> Working data

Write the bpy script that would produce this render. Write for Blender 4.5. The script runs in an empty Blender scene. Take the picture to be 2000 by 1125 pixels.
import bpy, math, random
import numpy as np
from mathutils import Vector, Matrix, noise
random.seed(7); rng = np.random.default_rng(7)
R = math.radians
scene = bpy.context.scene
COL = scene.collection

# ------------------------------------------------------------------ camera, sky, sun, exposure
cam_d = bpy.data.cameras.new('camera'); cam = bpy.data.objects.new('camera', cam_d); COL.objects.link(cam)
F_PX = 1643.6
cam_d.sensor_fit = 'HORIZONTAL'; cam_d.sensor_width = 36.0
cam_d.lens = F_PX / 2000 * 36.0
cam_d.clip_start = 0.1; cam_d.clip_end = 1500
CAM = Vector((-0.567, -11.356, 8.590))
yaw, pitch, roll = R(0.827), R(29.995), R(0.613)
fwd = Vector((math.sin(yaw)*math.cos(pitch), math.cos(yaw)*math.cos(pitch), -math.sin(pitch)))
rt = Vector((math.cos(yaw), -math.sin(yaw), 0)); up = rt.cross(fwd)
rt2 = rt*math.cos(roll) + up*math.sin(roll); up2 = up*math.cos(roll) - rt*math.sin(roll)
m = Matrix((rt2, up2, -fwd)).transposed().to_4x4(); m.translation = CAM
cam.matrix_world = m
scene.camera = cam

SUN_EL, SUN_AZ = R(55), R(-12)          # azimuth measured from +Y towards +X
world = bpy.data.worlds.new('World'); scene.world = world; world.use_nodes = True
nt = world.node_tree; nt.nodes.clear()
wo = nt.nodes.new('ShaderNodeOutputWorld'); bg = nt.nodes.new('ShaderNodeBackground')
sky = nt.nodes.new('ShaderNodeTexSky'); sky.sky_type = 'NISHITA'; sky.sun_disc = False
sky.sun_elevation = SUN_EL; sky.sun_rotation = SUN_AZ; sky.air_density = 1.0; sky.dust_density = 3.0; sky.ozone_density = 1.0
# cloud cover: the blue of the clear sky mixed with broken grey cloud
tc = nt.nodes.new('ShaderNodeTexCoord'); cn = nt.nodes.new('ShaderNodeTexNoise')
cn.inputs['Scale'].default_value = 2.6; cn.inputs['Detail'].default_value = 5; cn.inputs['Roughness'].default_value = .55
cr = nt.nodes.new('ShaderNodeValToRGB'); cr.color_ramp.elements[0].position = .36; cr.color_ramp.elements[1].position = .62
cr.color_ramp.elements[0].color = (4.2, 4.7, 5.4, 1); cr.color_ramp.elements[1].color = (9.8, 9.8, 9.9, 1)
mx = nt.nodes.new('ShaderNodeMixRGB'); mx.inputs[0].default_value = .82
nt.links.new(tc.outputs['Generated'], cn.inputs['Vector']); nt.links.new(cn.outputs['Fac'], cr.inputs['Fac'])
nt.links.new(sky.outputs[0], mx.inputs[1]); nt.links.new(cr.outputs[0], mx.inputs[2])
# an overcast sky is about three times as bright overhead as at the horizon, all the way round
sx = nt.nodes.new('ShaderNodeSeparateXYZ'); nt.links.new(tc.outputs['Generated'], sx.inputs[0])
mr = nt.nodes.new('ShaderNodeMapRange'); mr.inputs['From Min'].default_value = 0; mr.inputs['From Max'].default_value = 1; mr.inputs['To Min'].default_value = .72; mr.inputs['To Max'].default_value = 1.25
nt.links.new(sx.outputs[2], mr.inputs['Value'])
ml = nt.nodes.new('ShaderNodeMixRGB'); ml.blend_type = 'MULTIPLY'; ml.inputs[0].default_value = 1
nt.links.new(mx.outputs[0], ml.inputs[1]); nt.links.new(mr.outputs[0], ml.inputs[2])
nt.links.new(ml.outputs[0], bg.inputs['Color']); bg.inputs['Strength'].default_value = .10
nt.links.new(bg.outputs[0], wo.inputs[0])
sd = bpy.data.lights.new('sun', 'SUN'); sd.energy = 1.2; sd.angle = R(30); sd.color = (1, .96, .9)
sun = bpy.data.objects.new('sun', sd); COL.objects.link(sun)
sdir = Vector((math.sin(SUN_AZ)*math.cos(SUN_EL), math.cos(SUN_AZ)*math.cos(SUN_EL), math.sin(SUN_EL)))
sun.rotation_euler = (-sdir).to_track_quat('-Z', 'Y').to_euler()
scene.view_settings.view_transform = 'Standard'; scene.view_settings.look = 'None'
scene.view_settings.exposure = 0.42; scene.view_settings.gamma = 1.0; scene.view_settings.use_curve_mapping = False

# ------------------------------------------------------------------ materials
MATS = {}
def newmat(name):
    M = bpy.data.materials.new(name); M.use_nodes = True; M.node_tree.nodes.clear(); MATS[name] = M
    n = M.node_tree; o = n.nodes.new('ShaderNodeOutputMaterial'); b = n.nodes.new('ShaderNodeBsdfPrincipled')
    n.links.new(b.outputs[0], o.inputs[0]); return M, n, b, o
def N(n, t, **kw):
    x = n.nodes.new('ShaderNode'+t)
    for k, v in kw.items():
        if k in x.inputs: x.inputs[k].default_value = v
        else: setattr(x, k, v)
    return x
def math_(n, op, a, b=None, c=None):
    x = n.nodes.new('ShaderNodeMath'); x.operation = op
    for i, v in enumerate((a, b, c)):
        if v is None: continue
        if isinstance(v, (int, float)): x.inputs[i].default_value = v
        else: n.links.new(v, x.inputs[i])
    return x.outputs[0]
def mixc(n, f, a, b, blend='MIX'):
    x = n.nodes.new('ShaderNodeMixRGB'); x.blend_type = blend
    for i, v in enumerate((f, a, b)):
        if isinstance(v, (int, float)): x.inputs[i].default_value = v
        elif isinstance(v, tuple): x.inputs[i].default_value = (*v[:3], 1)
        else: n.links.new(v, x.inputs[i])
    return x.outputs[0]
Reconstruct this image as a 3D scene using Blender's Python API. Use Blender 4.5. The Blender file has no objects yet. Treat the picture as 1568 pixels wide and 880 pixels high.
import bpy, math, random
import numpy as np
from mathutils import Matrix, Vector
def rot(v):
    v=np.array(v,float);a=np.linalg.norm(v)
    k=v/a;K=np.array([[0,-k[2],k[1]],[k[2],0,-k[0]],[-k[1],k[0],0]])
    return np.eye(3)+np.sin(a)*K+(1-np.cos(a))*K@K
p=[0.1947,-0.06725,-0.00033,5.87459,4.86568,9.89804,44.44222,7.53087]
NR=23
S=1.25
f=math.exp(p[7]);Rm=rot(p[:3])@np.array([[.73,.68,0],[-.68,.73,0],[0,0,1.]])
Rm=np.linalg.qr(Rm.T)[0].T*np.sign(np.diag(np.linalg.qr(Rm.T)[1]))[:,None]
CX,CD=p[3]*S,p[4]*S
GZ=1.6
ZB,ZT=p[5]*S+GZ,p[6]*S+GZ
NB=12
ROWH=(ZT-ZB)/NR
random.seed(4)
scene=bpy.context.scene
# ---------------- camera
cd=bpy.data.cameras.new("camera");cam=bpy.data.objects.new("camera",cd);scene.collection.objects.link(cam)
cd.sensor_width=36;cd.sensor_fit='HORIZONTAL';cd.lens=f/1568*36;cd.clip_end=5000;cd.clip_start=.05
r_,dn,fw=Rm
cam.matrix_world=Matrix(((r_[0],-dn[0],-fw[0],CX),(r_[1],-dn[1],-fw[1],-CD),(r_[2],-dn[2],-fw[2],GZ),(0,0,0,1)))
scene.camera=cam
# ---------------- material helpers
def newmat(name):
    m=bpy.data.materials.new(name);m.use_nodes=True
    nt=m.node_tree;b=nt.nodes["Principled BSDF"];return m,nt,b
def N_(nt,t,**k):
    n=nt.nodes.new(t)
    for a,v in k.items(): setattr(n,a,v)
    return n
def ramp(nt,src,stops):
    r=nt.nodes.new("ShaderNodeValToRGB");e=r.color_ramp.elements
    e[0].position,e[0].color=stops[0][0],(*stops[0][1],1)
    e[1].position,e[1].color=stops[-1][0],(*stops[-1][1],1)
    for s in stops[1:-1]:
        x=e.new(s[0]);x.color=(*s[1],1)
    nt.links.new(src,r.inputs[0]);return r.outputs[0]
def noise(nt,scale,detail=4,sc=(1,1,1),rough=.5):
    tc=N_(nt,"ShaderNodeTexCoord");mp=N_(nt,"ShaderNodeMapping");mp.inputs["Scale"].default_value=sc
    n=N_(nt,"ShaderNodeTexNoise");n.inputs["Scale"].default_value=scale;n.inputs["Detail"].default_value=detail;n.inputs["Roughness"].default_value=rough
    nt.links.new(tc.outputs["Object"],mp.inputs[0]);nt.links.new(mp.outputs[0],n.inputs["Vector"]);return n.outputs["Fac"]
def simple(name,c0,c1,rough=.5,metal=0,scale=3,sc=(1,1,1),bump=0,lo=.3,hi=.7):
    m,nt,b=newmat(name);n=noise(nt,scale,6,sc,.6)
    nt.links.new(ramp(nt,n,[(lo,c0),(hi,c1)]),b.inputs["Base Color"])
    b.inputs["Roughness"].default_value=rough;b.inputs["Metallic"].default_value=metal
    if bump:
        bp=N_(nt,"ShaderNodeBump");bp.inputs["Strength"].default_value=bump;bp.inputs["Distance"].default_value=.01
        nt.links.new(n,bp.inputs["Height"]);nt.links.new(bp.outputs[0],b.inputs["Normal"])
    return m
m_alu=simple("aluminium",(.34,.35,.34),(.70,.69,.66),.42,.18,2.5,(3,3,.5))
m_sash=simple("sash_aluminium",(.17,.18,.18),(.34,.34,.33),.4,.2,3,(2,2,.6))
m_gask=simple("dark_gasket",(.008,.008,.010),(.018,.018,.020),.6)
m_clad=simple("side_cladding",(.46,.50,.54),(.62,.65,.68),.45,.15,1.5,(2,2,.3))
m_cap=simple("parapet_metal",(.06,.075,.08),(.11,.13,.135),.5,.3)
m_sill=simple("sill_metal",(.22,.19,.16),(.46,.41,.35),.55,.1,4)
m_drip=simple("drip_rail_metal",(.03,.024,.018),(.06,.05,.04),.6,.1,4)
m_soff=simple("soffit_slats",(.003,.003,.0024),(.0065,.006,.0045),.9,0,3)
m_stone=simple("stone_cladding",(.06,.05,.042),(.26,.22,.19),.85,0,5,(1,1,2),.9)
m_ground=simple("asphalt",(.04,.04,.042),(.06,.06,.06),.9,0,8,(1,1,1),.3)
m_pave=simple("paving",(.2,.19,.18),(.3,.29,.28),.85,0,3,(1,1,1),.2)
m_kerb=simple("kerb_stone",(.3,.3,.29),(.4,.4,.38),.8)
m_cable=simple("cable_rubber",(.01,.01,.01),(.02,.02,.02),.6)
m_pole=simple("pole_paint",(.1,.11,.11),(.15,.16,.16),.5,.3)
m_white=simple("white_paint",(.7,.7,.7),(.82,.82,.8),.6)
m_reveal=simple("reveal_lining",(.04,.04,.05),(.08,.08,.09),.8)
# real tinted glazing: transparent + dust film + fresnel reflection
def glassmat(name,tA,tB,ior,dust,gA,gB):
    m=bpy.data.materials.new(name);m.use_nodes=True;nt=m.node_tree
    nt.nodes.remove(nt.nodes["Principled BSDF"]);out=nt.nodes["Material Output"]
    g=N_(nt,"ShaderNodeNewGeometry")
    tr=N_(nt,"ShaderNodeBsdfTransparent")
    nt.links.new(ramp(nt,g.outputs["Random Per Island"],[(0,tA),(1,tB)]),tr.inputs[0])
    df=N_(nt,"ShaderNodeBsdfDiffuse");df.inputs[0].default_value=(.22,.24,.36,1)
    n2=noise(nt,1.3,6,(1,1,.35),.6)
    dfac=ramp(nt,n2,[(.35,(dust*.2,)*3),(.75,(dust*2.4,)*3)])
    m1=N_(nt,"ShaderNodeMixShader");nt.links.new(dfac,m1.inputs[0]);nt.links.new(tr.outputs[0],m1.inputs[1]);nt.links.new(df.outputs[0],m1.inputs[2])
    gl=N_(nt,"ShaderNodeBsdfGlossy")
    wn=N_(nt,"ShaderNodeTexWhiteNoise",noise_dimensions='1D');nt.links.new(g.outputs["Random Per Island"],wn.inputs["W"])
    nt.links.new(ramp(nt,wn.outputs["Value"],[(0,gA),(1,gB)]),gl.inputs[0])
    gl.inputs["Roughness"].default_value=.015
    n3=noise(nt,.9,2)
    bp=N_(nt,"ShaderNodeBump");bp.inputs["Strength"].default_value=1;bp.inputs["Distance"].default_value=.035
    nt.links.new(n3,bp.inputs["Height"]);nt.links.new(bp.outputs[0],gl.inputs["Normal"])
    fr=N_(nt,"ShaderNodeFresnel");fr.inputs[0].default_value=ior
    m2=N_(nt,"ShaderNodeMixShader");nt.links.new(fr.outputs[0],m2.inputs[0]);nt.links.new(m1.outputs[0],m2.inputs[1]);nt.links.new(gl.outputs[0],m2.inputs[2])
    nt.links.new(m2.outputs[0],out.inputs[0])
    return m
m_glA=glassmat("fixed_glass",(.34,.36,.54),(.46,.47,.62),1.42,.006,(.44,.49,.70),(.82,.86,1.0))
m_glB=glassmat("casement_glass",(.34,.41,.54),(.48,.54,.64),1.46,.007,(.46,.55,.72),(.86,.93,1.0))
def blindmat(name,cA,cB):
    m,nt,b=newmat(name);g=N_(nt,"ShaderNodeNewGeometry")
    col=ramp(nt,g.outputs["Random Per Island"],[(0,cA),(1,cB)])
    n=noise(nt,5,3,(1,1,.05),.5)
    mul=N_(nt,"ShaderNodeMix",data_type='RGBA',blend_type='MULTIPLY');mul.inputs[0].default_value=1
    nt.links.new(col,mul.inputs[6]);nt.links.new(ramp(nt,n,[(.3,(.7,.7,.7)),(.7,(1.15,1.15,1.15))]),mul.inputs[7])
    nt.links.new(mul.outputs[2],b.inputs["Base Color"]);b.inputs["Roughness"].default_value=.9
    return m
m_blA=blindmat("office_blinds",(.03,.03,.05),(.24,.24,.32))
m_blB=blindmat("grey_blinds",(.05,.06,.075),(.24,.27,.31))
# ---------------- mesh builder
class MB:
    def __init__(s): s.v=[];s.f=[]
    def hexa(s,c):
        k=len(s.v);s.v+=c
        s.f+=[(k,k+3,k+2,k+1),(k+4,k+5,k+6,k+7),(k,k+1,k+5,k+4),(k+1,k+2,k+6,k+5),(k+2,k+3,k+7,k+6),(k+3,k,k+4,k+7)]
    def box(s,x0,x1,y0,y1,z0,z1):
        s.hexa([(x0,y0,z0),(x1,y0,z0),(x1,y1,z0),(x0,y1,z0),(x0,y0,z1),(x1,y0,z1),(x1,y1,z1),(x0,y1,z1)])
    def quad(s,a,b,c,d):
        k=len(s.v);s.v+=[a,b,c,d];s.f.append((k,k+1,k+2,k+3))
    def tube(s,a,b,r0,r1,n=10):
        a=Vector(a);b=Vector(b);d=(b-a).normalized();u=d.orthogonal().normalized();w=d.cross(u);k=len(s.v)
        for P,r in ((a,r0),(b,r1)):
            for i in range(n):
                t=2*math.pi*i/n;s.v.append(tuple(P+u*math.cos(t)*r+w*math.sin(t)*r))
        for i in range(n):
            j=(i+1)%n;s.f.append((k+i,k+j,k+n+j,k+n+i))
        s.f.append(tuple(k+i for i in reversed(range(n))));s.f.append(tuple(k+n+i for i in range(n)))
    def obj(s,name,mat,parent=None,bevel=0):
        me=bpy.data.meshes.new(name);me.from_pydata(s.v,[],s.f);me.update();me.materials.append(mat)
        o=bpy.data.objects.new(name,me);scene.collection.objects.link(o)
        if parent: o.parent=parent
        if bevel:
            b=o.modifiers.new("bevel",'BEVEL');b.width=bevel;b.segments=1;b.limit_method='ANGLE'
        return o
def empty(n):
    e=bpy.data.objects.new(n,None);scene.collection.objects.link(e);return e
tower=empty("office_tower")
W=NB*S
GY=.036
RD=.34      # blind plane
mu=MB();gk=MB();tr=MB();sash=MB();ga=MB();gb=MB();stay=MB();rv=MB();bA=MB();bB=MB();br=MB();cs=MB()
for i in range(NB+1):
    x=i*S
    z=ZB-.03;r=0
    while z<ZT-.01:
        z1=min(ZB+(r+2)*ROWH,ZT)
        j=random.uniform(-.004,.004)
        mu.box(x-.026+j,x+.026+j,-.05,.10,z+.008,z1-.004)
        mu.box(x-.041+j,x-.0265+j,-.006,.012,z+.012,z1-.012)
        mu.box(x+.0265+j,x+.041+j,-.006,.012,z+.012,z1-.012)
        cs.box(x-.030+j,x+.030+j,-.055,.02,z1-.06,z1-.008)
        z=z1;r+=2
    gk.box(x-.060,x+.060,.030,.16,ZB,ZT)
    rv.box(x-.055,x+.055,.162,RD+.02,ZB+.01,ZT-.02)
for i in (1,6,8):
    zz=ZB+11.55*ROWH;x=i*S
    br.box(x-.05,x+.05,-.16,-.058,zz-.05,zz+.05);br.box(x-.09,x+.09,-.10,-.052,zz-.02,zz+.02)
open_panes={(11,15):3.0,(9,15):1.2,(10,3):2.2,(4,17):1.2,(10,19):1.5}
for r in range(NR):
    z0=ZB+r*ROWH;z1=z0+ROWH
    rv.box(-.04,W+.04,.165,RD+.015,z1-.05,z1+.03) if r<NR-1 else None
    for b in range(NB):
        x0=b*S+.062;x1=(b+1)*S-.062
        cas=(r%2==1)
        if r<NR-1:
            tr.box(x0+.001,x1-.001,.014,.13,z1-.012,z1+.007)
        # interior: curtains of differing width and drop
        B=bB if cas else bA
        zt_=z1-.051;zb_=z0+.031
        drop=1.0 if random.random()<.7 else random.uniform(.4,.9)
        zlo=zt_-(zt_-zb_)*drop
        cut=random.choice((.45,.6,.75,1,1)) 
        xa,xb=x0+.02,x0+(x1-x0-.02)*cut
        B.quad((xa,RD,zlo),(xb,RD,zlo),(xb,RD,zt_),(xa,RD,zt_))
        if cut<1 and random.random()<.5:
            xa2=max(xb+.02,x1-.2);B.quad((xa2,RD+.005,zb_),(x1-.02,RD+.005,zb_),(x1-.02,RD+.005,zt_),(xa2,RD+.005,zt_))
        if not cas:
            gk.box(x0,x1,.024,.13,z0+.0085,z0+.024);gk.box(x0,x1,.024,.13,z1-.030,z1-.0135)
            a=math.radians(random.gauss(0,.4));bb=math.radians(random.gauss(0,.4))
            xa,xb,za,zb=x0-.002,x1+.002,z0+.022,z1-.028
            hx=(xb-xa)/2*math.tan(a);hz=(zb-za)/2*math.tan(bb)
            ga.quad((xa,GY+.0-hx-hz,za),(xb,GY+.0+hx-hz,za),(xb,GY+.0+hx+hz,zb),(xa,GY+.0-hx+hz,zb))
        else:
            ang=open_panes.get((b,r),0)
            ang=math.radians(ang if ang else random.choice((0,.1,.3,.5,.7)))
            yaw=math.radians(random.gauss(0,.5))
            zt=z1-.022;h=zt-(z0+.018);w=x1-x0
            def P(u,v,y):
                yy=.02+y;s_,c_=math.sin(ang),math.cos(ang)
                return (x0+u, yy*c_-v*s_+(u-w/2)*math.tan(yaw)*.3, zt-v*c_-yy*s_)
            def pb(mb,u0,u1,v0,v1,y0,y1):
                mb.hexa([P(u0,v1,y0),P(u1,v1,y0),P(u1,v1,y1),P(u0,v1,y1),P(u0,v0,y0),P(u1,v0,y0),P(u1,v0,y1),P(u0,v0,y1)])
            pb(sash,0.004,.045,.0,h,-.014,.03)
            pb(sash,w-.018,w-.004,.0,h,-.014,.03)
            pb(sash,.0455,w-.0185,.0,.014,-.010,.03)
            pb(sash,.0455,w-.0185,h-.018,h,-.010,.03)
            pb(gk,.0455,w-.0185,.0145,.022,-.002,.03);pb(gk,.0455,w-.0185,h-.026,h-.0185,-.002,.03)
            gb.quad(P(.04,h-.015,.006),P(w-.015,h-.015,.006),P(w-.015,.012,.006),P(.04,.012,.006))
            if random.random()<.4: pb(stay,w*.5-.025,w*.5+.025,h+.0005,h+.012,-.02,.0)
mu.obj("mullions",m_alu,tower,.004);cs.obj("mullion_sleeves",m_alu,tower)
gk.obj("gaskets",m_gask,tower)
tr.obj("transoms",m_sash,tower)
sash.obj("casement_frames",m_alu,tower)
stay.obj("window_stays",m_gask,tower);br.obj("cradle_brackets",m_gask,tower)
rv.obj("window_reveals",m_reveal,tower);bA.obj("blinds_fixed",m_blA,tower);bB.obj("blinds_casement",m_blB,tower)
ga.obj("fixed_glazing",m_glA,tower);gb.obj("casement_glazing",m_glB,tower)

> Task
The lines from the top of the data above down to the line containing "COL = scene.collection" are to be copied exactly; no other line should appear.

> Result of the exercise
Write the bpy script that would produce this render. Write for Blender 4.5. The script runs in an empty Blender scene. Take the picture to be 2000 by 1125 pixels.
import bpy, math, random
import numpy as np
from mathutils import Vector, Matrix, noise
random.seed(7); rng = np.random.default_rng(7)
R = math.radians
scene = bpy.context.scene
COL = scene.collection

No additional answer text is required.